We want to figure out many requests per second the system can support. This is represented as n below.

1 second = 1000 milliseconds = 0.7n(20) + 0.3n(100)

Since 70% of the requests hit the cache, we represent the time spent handling requests that hit the cache with 0.7n(20). We represent the requests that miss the cache with 0.3n(100). Since the thread goes to sleep when there is a cache miss and it contacts the file server, we don't need to worry about interleaving the handling for the next request with the current one.

Solving for n:

1000 = 0.7n(20) + 0.3n(100) = 0.7n(20) + 1.5n(20) = 2.2n(20) = 44n => n = 100/44 = 22.73.

Therefore, a single thread can handle 22.73 requests per second.

Multi-threaded:

The question does not give much detail about the multi-threaded state, apart from the context switch cost. The answer to this question depends on several factors:

  1. How many cores does the computer have?
  2. How many threads can exist at once?
  3. When there is a cache miss, how much time does the computer spend servicing the request and how much time does the computer spend sleeping?

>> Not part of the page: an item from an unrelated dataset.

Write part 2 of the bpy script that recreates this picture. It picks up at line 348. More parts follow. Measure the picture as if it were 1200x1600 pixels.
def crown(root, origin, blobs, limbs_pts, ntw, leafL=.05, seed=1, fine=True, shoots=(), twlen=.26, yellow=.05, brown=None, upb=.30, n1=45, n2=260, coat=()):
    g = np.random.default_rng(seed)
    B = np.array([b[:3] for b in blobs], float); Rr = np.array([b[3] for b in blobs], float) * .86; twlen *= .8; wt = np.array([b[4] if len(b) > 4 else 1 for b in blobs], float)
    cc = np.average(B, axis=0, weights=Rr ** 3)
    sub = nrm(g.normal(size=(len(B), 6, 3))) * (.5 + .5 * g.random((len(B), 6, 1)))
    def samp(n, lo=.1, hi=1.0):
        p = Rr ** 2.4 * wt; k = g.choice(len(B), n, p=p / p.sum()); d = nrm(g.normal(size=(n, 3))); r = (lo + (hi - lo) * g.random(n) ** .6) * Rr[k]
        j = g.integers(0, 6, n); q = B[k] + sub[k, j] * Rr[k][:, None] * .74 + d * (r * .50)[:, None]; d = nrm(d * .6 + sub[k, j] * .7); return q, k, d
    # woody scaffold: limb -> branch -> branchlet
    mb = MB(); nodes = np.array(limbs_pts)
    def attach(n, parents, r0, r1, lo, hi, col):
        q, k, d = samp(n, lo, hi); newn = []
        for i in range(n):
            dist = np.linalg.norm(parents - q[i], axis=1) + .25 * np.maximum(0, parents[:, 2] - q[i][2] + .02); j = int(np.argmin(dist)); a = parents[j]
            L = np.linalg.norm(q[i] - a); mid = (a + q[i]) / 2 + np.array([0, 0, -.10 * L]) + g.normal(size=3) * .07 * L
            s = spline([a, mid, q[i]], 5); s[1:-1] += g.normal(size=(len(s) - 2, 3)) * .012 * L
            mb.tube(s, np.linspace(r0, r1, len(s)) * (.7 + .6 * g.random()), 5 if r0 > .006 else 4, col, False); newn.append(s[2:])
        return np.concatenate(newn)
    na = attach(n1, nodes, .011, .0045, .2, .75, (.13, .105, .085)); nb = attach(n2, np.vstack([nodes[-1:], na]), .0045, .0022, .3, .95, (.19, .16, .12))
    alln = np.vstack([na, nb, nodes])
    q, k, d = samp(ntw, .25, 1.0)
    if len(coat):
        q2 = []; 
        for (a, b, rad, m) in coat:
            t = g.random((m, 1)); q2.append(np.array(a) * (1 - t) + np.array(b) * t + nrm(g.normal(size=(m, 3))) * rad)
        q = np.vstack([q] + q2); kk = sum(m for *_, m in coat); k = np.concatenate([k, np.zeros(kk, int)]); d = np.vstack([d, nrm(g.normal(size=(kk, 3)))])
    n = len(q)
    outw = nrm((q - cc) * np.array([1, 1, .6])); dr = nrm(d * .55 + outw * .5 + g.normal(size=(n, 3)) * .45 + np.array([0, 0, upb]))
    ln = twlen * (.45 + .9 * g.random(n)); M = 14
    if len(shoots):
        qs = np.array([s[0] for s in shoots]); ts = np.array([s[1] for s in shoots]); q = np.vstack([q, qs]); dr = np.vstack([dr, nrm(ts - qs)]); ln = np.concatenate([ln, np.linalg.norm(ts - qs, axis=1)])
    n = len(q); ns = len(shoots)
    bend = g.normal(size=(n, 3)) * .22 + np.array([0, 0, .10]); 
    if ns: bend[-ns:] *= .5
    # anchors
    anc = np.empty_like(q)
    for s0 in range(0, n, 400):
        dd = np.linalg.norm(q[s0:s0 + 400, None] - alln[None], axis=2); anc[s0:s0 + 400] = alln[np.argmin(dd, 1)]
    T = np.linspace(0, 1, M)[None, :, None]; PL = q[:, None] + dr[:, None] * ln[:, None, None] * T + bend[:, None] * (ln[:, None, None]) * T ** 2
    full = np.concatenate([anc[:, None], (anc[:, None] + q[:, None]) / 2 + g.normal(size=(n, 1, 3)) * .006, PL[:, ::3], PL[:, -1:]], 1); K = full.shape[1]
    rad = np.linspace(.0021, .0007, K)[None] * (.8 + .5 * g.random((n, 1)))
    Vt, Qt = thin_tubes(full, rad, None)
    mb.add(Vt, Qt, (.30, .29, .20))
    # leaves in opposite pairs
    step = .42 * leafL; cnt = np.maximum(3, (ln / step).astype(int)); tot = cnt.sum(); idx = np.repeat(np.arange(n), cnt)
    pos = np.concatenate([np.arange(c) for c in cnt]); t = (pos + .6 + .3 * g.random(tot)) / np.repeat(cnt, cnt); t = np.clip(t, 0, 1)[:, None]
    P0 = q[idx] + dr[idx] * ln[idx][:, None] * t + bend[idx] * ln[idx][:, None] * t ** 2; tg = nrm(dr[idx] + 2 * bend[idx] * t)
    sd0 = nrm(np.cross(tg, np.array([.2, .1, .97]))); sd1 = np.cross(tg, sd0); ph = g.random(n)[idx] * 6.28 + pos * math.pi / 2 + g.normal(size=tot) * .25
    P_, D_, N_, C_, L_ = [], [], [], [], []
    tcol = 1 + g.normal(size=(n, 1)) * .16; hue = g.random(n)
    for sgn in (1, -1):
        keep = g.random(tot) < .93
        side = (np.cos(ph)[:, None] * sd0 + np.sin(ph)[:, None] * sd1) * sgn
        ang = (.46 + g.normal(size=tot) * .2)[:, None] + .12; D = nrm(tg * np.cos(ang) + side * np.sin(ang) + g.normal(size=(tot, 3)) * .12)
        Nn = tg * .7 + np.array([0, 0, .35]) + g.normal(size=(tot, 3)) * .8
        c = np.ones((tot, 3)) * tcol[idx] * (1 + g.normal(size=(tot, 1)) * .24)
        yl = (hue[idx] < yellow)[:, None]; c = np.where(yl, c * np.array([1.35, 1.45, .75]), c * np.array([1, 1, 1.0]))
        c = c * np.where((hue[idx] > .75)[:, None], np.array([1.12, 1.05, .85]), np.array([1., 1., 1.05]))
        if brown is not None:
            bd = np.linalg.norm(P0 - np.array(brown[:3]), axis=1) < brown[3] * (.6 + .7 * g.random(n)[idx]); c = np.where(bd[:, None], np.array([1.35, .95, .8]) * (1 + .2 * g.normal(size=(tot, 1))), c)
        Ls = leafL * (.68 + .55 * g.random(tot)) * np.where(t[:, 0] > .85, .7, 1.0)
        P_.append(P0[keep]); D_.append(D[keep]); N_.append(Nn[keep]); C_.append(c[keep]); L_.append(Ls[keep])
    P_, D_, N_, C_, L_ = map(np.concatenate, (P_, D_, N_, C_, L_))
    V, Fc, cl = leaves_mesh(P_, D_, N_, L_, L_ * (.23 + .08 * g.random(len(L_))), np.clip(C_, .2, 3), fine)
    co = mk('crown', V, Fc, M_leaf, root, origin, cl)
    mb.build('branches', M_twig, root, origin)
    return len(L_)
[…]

I am going to make the following assumptions:

  1. There is 1 core.
  2. There is no bound on how many threads can exist at once.
  3. On a cache miss, the computer spends 20 milliseconds servicing the request (e.g. checking the cache, contacting the file server, and forwarding the response to the client) and 80 milliseconds sleeping.

I can now solve for n:

1000 milliseconds = 0.7n(20) + 0.3n(20).

On a cache miss, a thread spends 20 milliseconds doing work and 80 milliseconds sleeping. When the thread is sleeping, another thread can run and do useful work. Thus, on a cache miss, the thread only uses the CPU for 20 milliseconds, whereas when the process was single-threaded, the next request was blocked from being serviced for 100 milliseconds.

Solving for n:

1000 milliseconds = 0.7n(20) + 0.3n(20) = 1.0n(20) = 20n => n = 1000/20 = 50.

Therefore, a multi-threaded process can handle 50 requests per second given the assumptions above.